The Ukrainian parliament approved in first reading a bill banning the Orthodox Church dependent on the Moscow Patriarchate, with the latter supporting the Russian invasion of Ukraine, according to deputies.

“It is a historic decision,” MP Ina Shofshun wrote on Facebook.

According to another deputy, Yaroslav Zeleznyak, the bill was approved by 267 deputies, far more than the required majority of 226 votes.

The text, whose consideration at the second reading is not known at present, prohibits any activity of “religious organisations” linked to “the country carrying out the armed aggression against Ukraine”.

Once the most popular in Ukraine, a country with a strong majority of Orthodox Christians, the Church targeted by this decision has been losing adherents for years and as a result, Ukrainian national sentiment is gaining popularity against the former Russian power.
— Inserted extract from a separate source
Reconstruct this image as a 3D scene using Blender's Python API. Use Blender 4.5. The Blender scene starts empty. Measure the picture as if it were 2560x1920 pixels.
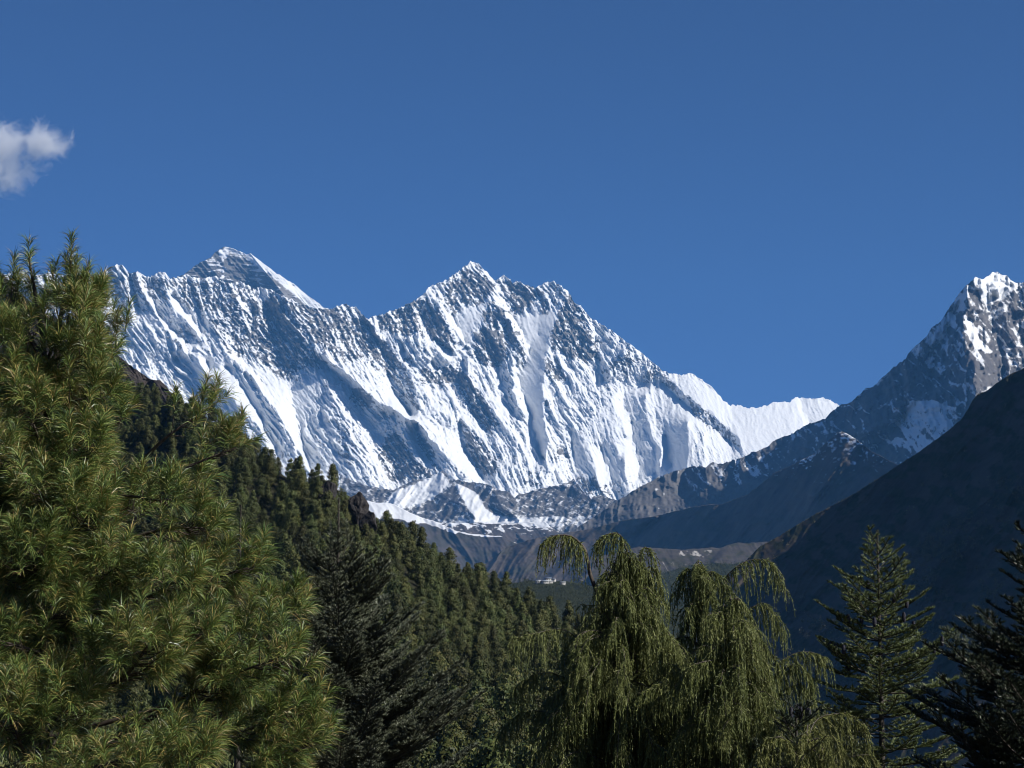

This process was accelerated by the creation in 2018 of a Ukrainian Orthodox Church independent of Moscow, and then even more so after the start, in February 2022, of the Russian invasion.

For its part, Moscow accuses Ukraine of being biased against anything connected to Russia and partially justifies its attack on the neighbouring country by saying it is defending Russian-speaking populations.

According to a poll conducted in July 2022 by the Kyiv International Institute of Sociology, 54% of Ukrainians identified with the independent Church and only 4% with the one under the Russian Patriarchate, compared to 42% and 18% respectively in the previous year.

In addition, 66% of Ukrainians favored banning the Church loyal to Moscow, according to a poll released in June 2023 by the same organisation.

The Russian-affiliated Orthodox Church had announced in May 2022 the rupture of its relations with the Russian Church, whose Patriarch, Kirill, supports the invasion. However, the Ukrainian government believes it remains de facto dependent on Moscow.

Thus, the Ukrainian security services (SBU) accuse Metropolitan Paul, the spiritual leader of the Russian Orthodox in Ukraine, of “justifying the armed attack by the Russian Federation”.

The abbot of Kyiv’s Lavra of the Caves monastery was placed under house arrest for several months and then imprisoned for some time before being released on bail.